The next year, Gutierrez was asleep on a downstairs couch when he heard a crash. It was 3:15 in the morning. His house was on fire. Someone had thrown a brick through his window, then tossed in a Molotov cocktail.

Gutierrez and his wife and daughter escaped unhurt, but their home was badly damaged. He never found out who did it.

“I can say honestly that I’ve forgiven,” he says one afternoon in a hallway outside the House floor, where he’s just sprinted to cast a vote. “That was then, this is now.”

Mid-thought, he pops off the bench and bear-hugs Raul Grijalva, the Arizona Democratic congressman. Grijalva was arrested with Gutierrez and Rangel at the immigration demonstration earlier in the week, and they’re still animated by that moment of civil disobedience.

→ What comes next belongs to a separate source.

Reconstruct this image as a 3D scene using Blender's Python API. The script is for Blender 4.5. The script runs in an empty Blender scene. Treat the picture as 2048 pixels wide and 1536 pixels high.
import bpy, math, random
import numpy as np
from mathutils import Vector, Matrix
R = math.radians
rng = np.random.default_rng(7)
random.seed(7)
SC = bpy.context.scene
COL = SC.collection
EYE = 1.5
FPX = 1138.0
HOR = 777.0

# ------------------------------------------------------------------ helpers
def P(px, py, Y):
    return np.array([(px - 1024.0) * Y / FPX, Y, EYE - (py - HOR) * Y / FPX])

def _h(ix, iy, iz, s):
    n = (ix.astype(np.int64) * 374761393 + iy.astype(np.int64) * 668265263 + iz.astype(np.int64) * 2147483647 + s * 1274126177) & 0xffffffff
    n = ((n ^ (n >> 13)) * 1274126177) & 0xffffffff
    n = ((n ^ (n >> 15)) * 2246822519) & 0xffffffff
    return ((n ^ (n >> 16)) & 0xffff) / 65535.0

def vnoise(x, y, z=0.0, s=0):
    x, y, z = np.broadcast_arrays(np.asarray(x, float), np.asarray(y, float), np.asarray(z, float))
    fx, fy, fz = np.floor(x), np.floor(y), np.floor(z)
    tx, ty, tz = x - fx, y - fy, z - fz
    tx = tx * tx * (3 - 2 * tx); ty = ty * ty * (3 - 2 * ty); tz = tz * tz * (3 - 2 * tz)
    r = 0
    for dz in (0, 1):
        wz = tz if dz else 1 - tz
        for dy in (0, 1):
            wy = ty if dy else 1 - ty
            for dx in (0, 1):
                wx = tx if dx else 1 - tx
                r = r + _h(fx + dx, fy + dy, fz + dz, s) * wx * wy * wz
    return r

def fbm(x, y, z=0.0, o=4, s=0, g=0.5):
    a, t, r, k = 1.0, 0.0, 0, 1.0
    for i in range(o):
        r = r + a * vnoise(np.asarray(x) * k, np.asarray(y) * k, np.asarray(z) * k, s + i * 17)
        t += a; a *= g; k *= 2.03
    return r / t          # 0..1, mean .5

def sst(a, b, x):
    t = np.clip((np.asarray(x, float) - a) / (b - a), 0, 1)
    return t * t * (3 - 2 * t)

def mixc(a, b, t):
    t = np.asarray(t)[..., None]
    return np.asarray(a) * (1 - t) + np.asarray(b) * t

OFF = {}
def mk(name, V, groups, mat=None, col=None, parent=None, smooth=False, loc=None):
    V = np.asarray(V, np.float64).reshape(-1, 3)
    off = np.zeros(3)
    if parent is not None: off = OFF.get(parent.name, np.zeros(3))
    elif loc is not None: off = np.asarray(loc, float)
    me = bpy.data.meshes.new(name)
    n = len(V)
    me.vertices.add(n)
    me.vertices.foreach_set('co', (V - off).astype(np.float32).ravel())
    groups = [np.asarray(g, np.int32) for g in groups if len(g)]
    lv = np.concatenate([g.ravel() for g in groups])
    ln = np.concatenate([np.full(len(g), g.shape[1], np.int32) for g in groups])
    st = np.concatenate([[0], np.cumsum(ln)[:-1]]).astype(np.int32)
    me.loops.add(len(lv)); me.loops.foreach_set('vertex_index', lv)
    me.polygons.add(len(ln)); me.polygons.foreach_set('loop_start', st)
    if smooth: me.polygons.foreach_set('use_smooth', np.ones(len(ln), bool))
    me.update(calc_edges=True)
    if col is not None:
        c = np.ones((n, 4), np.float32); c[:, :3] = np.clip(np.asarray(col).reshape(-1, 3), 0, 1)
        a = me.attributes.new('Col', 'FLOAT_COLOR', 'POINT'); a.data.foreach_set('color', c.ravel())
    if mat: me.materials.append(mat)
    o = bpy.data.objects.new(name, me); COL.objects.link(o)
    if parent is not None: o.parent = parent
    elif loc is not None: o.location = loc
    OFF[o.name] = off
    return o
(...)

“Una buena memoria,” Gutierrez says as Grijalva moves on. A good memory.

Gutierrez takes a few steps toward the exit and runs into John Lewis, the Democratic congressman from Georgia and African American civil rights legend. Lewis was arrested with Gutierrez, too.

“He led me there,” Lewis says in that low, sonorous voice of his, nodding toward Gutierrez.

Lewis has been arrested dozens of times, tracing a line through the history of the civil rights movement. But does getting arrested accomplish anything now? Does being a troublemaker pay? Gutierrez thinks so.